◆ Challenge
Copy the lines that follow, keeping every character the same.

— begin —

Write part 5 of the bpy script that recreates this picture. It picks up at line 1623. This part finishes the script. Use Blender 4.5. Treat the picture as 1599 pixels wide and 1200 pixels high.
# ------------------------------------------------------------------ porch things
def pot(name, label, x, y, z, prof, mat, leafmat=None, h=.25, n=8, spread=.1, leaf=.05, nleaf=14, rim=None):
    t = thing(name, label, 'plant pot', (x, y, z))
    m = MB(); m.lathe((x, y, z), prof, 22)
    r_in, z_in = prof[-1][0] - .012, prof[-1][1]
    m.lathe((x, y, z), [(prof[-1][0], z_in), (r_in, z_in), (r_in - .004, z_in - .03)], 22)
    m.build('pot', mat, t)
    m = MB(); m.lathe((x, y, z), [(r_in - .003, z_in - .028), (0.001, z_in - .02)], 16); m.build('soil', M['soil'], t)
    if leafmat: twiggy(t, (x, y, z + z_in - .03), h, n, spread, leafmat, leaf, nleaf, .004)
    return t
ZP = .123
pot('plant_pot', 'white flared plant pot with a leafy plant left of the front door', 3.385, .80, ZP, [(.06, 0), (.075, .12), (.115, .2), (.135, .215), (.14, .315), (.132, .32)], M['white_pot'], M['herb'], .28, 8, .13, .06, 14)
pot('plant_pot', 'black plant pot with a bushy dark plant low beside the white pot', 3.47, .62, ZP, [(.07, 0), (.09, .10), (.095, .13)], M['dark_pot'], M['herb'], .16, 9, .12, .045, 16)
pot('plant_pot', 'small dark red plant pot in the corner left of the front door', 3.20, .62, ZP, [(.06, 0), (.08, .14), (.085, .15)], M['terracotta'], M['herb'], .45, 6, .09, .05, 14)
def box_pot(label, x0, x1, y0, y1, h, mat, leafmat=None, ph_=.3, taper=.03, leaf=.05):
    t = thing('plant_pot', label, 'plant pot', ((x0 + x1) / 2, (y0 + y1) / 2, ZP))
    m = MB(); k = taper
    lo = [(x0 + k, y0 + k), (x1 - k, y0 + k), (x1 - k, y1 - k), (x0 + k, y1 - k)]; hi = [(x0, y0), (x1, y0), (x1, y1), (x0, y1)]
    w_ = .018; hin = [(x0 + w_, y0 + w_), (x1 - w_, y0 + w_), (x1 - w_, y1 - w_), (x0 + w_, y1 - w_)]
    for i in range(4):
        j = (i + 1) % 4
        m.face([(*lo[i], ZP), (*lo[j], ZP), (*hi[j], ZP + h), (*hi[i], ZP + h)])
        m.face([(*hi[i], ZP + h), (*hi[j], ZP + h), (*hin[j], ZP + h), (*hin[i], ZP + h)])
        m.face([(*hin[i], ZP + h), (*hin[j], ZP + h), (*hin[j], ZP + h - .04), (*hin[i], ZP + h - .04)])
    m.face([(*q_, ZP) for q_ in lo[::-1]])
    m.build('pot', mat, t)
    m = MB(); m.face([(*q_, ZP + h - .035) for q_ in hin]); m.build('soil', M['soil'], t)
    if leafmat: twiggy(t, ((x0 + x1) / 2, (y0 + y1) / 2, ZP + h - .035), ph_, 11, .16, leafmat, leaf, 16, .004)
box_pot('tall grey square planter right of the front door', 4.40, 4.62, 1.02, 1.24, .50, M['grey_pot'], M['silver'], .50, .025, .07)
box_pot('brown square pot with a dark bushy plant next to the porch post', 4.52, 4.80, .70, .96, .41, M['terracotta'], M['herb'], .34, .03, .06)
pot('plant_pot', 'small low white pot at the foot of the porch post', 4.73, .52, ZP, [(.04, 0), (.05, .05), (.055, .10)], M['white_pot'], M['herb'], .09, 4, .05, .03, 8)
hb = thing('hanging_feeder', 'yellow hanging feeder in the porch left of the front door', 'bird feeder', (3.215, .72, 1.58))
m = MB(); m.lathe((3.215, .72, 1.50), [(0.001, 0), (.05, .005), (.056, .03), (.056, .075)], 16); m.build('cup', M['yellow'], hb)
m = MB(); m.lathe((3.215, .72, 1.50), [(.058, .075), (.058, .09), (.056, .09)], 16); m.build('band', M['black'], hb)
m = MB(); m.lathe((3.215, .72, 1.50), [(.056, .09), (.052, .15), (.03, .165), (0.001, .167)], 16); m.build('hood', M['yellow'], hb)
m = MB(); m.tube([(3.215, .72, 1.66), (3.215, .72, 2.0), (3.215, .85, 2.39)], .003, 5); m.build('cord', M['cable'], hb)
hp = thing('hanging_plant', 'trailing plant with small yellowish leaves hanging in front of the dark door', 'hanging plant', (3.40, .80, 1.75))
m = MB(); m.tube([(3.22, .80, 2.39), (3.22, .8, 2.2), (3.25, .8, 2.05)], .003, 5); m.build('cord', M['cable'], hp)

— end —

◆ Exercise output
Write part 5 of the bpy script that recreates this picture. It picks up at line 1623. This part finishes the script. Use Blender 4.5. Treat the picture as 1599 pixels wide and 1200 pixels high.
# ------------------------------------------------------------------ porch things
def pot(name, label, x, y, z, prof, mat, leafmat=None, h=.25, n=8, spread=.1, leaf=.05, nleaf=14, rim=None):
    t = thing(name, label, 'plant pot', (x, y, z))
    m = MB(); m.lathe((x, y, z), prof, 22)
    r_in, z_in = prof[-1][0] - .012, prof[-1][1]
    m.lathe((x, y, z), [(prof[-1][0], z_in), (r_in, z_in), (r_in - .004, z_in - .03)], 22)
    m.build('pot', mat, t)
    m = MB(); m.lathe((x, y, z), [(r_in - .003, z_in - .028), (0.001, z_in - .02)], 16); m.build('soil', M['soil'], t)
    if leafmat: twiggy(t, (x, y, z + z_in - .03), h, n, spread, leafmat, leaf, nleaf, .004)
    return t
ZP = .123
pot('plant_pot', 'white flared plant pot with a leafy plant left of the front door', 3.385, .80, ZP, [(.06, 0), (.075, .12), (.115, .2), (.135, .215), (.14, .315), (.132, .32)], M['white_pot'], M['herb'], .28, 8, .13, .06, 14)
pot('plant_pot', 'black plant pot with a bushy dark plant low beside the white pot', 3.47, .62, ZP, [(.07, 0), (.09, .10), (.095, .13)], M['dark_pot'], M['herb'], .16, 9, .12, .045, 16)
pot('plant_pot', 'small dark red plant pot in the corner left of the front door', 3.20, .62, ZP, [(.06, 0), (.08, .14), (.085, .15)], M['terracotta'], M['herb'], .45, 6, .09, .05, 14)
def box_pot(label, x0, x1, y0, y1, h, mat, leafmat=None, ph_=.3, taper=.03, leaf=.05):
    t = thing('plant_pot', label, 'plant pot', ((x0 + x1) / 2, (y0 + y1) / 2, ZP))
    m = MB(); k = taper
    lo = [(x0 + k, y0 + k), (x1 - k, y0 + k), (x1 - k, y1 - k), (x0 + k, y1 - k)]; hi = [(x0, y0), (x1, y0), (x1, y1), (x0, y1)]
    w_ = .018; hin = [(x0 + w_, y0 + w_), (x1 - w_, y0 + w_), (x1 - w_, y1 - w_), (x0 + w_, y1 - w_)]
    for i in range(4):
        j = (i + 1) % 4
        m.face([(*lo[i], ZP), (*lo[j], ZP), (*hi[j], ZP + h), (*hi[i], ZP + h)])
        m.face([(*hi[i], ZP + h), (*hi[j], ZP + h), (*hin[j], ZP + h), (*hin[i], ZP + h)])
        m.face([(*hin[i], ZP + h), (*hin[j], ZP + h), (*hin[j], ZP + h - .04), (*hin[i], ZP + h - .04)])
    m.face([(*q_, ZP) for q_ in lo[::-1]])
    m.build('pot', mat, t)
    m = MB(); m.face([(*q_, ZP + h - .035) for q_ in hin]); m.build('soil', M['soil'], t)
    if leafmat: twiggy(t, ((x0 + x1) / 2, (y0 + y1) / 2, ZP + h - .035), ph_, 11, .16, leafmat, leaf, 16, .004)
box_pot('tall grey square planter right of the front door', 4.40, 4.62, 1.02, 1.24, .50, M['grey_pot'], M['silver'], .50, .025, .07)
box_pot('brown square pot with a dark bushy plant next to the porch post', 4.52, 4.80, .70, .96, .41, M['terracotta'], M['herb'], .34, .03, .06)
pot('plant_pot', 'small low white pot at the foot of the porch post', 4.73, .52, ZP, [(.04, 0), (.05, .05), (.055, .10)], M['white_pot'], M['herb'], .09, 4, .05, .03, 8)
hb = thing('hanging_feeder', 'yellow hanging feeder in the porch left of the front door', 'bird feeder', (3.215, .72, 1.58))
m = MB(); m.lathe((3.215, .72, 1.50), [(0.001, 0), (.05, .005), (.056, .03), (.056, .075)], 16); m.build('cup', M['yellow'], hb)
m = MB(); m.lathe((3.215, .72, 1.50), [(.058, .075), (.058, .09), (.056, .09)], 16); m.build('band', M['black'], hb)
m = MB(); m.lathe((3.215, .72, 1.50), [(.056, .09), (.052, .15), (.03, .165), (0.001, .167)], 16); m.build('hood', M['yellow'], hb)
m = MB(); m.tube([(3.215, .72, 1.66), (3.215, .72, 2.0), (3.215, .85, 2.39)], .003, 5); m.build('cord', M['cable'], hb)
hp = thing('hanging_plant', 'trailing plant with small yellowish leaves hanging in front of the dark door', 'hanging plant', (3.40, .80, 1.75))
m = MB(); m.tube([(3.22, .80, 2.39), (3.22, .8, 2.2), (3.25, .8, 2.05)], .003, 5); m.build('cord', M['cable'], hp)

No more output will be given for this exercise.